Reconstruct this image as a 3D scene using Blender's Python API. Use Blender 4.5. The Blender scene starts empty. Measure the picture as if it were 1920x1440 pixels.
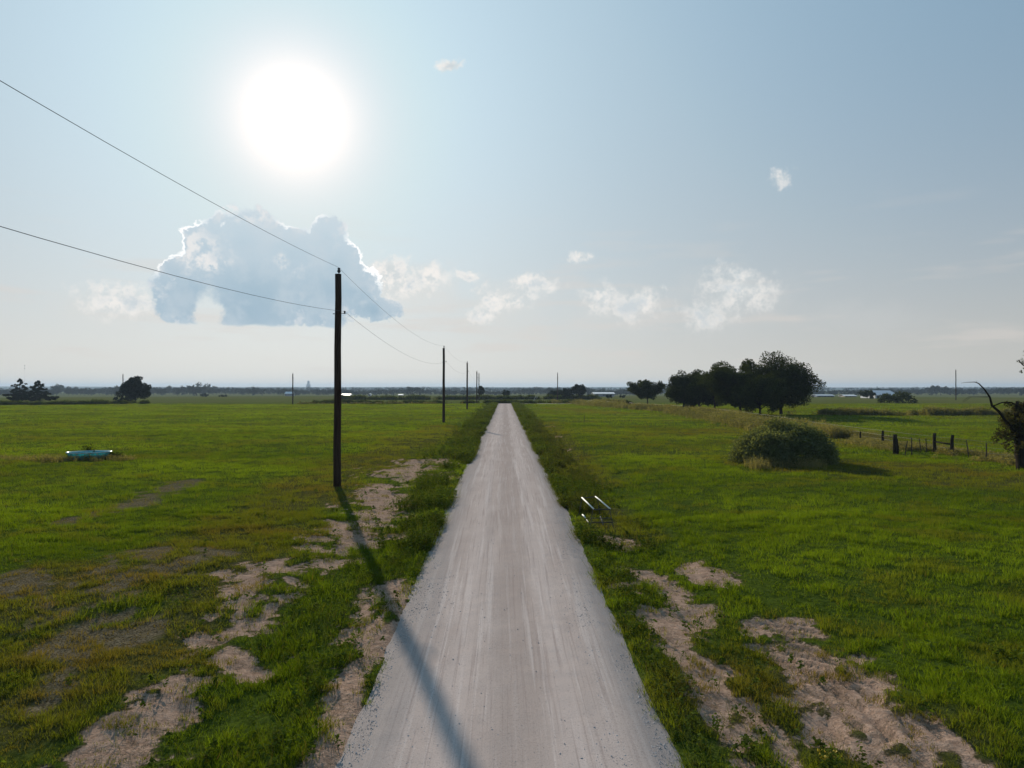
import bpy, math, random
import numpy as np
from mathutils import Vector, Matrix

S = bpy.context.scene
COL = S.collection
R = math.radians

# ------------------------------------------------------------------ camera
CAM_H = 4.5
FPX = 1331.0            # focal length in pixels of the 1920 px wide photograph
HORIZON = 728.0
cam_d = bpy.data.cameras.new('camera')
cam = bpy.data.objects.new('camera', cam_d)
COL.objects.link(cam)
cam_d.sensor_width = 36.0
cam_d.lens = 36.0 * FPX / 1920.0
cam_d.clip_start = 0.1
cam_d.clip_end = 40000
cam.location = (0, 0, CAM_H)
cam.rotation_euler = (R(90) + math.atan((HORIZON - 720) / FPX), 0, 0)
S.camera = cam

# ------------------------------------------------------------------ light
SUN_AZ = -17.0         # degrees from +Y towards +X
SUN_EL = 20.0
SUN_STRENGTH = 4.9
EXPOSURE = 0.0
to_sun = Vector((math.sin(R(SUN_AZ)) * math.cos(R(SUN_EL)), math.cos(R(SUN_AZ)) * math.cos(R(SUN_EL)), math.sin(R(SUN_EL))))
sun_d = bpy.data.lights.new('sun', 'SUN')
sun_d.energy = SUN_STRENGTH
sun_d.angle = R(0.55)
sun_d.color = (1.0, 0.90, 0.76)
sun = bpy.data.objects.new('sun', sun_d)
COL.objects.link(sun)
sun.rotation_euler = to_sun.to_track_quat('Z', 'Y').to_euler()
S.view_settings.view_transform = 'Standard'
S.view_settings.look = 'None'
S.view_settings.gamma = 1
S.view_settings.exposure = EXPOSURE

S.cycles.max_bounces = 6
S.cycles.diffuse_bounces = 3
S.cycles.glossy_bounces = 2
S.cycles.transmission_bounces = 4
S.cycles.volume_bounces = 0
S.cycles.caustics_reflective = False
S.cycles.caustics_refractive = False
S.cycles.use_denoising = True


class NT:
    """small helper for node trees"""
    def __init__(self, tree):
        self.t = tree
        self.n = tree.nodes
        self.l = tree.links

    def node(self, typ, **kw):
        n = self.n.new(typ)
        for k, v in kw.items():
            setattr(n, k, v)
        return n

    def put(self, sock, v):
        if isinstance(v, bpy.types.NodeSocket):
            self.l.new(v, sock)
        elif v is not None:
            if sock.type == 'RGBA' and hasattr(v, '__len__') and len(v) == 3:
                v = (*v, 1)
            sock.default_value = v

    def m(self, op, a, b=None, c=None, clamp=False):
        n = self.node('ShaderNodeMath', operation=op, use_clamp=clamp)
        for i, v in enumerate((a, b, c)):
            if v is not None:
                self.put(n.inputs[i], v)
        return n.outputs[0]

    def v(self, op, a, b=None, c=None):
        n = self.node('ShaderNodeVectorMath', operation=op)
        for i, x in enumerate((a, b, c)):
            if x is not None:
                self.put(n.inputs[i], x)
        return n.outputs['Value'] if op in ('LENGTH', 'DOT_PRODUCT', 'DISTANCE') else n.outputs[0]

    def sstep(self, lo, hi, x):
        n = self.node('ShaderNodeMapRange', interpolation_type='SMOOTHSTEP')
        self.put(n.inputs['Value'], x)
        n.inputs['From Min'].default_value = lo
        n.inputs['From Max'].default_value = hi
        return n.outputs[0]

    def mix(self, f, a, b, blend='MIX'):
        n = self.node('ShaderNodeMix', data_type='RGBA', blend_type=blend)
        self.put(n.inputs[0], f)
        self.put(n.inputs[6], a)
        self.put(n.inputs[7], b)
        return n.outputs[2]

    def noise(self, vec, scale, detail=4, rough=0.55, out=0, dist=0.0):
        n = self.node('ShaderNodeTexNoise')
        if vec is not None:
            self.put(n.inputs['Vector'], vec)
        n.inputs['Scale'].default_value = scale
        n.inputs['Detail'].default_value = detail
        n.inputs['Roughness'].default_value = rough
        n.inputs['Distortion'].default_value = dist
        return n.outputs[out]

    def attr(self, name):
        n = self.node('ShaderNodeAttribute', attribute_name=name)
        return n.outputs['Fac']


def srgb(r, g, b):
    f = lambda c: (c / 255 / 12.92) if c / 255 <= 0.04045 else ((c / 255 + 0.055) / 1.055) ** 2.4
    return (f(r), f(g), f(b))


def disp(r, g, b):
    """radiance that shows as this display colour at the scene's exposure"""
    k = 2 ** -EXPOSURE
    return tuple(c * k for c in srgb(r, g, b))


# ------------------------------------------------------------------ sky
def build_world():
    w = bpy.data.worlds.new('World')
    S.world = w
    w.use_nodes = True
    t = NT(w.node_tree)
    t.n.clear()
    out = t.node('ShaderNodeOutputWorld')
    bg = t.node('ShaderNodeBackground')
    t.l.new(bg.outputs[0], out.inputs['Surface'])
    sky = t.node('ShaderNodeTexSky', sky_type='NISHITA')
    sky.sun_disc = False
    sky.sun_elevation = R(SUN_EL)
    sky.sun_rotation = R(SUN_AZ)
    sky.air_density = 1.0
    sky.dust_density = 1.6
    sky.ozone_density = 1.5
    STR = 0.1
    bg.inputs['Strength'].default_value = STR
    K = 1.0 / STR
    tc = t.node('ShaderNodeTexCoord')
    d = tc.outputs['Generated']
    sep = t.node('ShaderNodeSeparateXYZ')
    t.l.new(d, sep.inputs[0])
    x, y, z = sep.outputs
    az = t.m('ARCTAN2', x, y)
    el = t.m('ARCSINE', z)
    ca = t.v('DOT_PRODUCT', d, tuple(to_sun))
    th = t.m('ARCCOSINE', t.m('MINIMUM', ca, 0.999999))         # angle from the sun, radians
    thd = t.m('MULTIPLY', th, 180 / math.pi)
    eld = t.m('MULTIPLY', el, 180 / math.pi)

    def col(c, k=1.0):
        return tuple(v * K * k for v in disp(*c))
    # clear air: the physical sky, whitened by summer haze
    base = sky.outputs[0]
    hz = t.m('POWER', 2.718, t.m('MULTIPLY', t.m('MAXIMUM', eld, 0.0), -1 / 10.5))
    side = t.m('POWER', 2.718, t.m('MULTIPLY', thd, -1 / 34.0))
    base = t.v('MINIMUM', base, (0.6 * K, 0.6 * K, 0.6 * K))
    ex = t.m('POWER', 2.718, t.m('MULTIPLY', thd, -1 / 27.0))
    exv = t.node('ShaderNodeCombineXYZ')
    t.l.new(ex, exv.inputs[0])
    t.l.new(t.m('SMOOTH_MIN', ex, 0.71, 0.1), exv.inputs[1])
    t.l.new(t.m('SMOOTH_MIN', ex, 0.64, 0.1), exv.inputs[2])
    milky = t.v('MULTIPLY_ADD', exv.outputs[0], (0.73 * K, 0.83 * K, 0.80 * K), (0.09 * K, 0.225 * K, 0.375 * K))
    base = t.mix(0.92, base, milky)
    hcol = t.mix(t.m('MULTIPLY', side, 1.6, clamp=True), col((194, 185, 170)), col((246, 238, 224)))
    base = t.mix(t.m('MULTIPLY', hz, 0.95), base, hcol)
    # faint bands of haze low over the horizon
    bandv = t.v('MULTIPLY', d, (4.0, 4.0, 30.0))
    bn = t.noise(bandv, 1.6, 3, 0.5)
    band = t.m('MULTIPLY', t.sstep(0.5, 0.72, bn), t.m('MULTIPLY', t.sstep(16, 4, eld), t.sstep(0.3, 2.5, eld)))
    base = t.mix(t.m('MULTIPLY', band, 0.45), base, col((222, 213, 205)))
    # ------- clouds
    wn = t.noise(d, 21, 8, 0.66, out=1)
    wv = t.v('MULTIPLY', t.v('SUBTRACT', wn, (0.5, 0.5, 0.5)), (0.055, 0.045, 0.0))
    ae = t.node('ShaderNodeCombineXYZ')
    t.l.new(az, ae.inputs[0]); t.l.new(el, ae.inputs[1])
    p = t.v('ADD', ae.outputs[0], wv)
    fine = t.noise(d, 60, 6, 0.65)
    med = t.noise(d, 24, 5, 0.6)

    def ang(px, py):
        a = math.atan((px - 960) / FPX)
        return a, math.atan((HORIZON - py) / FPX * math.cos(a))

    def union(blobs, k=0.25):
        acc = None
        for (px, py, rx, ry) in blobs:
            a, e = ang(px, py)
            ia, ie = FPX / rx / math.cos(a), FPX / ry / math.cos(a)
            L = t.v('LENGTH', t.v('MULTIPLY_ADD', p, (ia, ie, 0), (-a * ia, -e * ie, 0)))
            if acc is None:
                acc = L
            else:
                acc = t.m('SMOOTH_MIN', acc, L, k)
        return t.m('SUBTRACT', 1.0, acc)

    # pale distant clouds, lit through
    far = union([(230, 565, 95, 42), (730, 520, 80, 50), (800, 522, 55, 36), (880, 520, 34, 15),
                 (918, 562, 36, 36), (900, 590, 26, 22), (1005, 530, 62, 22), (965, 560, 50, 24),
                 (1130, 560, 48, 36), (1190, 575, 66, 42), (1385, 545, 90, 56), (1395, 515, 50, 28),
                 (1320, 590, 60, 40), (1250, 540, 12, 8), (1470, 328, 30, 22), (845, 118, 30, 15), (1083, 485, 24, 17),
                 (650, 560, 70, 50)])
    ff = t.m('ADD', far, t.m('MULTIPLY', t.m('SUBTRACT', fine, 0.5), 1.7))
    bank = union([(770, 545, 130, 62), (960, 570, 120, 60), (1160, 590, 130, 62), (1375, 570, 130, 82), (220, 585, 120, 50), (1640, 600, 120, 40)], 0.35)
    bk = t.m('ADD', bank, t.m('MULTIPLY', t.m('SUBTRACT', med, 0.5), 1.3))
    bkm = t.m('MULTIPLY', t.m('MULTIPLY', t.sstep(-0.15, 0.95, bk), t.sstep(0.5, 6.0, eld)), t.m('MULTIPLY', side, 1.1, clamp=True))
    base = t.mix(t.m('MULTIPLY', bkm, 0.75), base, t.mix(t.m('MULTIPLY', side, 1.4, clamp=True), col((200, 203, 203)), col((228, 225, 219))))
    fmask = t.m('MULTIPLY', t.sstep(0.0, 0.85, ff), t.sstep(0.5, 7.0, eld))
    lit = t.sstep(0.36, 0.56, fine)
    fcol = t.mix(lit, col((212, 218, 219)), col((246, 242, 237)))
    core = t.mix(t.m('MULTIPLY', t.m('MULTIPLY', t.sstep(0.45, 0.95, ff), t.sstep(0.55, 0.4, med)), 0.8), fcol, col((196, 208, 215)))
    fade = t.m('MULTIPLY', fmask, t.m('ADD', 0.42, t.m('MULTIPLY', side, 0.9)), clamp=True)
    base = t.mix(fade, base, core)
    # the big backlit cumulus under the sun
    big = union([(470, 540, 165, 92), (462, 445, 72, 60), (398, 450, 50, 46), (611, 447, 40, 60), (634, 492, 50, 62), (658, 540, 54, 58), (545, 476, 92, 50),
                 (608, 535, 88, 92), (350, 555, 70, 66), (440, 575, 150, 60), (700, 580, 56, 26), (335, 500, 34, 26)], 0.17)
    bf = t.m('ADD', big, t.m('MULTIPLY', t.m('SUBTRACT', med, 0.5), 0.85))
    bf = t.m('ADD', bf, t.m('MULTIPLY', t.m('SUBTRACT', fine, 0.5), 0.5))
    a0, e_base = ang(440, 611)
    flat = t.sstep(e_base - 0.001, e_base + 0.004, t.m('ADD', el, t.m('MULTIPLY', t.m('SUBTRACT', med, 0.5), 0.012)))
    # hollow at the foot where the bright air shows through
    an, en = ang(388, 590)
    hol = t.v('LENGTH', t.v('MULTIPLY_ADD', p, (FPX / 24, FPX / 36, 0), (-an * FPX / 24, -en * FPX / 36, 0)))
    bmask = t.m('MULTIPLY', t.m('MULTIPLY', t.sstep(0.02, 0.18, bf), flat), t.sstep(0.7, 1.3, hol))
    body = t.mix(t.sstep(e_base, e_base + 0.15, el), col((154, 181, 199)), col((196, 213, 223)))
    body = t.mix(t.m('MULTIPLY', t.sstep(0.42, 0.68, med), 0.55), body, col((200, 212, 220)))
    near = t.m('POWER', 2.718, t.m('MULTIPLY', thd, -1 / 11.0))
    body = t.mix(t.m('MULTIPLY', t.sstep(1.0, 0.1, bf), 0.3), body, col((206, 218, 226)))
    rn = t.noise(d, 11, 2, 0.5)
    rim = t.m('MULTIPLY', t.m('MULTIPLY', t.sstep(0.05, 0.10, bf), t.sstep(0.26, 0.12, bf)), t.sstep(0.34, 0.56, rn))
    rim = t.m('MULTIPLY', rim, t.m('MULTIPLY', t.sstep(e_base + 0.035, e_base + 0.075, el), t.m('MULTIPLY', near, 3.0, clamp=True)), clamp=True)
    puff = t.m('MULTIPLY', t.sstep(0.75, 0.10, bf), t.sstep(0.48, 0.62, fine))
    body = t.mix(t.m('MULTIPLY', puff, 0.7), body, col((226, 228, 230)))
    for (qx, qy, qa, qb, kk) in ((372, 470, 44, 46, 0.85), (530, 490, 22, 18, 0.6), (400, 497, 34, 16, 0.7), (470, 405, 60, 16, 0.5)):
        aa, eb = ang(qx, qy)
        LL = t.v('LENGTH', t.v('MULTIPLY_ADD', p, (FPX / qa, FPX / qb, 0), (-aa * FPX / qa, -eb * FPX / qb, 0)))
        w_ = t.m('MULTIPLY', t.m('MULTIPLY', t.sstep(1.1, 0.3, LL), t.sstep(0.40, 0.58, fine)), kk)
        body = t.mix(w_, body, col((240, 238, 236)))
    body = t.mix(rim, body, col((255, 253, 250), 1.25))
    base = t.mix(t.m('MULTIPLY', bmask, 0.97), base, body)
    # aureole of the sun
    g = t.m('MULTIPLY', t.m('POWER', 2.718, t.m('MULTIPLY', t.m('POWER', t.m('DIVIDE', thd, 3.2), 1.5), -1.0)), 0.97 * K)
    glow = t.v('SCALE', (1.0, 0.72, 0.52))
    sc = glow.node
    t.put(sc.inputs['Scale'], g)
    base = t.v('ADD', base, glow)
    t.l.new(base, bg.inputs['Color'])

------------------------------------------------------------

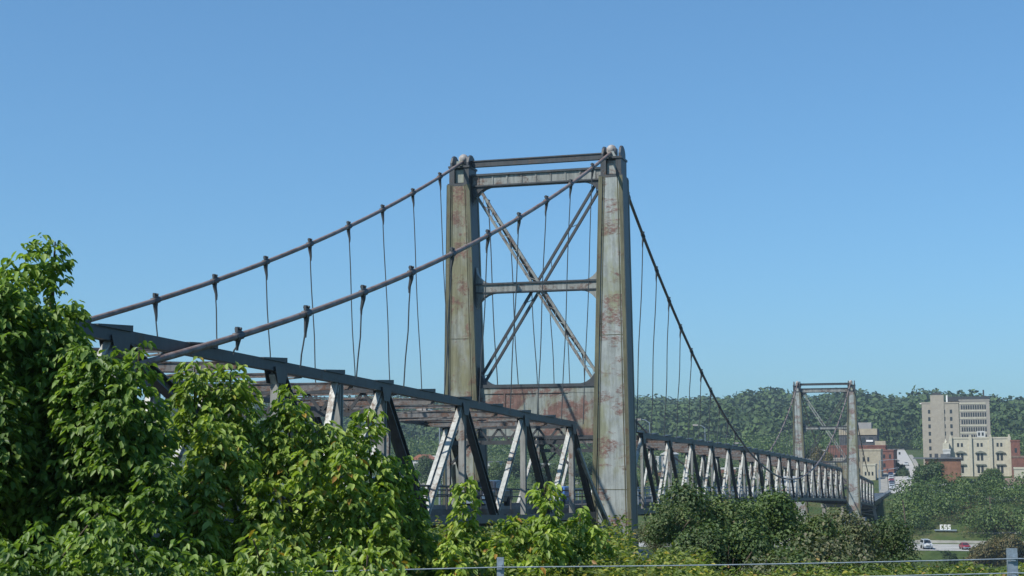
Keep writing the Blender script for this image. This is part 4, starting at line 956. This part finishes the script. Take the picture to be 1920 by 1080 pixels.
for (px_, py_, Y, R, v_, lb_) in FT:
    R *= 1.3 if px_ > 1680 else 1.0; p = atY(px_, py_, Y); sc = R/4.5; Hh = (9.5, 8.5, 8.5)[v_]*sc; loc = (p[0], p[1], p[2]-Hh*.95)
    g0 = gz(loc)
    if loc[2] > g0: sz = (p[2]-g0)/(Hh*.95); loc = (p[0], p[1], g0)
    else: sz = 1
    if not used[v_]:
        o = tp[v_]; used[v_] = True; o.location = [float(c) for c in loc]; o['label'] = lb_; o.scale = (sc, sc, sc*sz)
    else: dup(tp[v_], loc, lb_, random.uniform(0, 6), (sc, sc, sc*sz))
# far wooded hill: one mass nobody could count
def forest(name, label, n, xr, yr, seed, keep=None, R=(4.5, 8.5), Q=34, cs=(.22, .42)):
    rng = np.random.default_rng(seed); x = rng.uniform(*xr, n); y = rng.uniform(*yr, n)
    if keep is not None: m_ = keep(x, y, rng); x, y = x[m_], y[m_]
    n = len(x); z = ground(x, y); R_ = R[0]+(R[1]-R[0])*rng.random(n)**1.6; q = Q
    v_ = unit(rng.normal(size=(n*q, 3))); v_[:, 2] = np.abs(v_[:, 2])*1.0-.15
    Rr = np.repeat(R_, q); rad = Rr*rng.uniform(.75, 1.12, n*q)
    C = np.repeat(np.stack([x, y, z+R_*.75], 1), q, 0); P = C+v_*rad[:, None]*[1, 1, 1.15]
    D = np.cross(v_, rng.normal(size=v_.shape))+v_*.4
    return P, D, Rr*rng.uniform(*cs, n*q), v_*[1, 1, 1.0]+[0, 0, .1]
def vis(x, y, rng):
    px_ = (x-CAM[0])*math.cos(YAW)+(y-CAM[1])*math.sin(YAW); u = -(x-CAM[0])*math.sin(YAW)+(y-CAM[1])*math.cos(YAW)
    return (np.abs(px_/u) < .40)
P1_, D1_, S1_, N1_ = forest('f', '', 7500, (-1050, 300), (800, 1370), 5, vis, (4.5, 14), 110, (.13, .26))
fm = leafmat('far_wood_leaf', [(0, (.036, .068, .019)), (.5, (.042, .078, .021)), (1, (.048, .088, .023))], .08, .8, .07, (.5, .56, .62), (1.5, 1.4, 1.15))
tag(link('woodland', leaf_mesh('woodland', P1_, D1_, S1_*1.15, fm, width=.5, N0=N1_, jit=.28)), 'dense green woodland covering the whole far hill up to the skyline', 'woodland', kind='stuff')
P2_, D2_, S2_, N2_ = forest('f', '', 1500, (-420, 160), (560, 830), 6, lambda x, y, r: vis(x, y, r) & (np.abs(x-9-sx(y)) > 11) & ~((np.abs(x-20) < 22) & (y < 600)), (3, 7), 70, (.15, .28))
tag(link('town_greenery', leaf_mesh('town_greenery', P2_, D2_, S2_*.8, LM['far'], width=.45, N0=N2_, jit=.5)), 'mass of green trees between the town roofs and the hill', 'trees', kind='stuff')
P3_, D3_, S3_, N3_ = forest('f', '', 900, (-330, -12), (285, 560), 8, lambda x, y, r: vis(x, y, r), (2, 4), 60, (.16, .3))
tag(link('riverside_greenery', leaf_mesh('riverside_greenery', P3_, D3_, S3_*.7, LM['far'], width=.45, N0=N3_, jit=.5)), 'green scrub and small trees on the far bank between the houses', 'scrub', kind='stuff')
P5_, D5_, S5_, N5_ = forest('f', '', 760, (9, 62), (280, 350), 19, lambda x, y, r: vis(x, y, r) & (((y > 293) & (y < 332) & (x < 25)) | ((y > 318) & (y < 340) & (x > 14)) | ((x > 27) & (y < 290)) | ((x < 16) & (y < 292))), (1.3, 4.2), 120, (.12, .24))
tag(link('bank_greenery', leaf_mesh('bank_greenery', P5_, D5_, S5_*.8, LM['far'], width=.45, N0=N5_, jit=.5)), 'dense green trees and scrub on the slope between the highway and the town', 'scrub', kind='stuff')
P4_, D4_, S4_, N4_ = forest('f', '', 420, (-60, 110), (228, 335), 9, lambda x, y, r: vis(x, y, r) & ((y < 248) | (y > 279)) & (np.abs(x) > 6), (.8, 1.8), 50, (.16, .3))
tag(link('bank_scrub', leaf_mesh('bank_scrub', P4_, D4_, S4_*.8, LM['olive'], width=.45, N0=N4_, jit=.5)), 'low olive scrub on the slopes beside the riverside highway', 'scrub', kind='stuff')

------------------------------------------------------------

#### What is being asked:
Among the records above, how many lines carry the string "scene"? Reply with the number alone.

#### In response:
3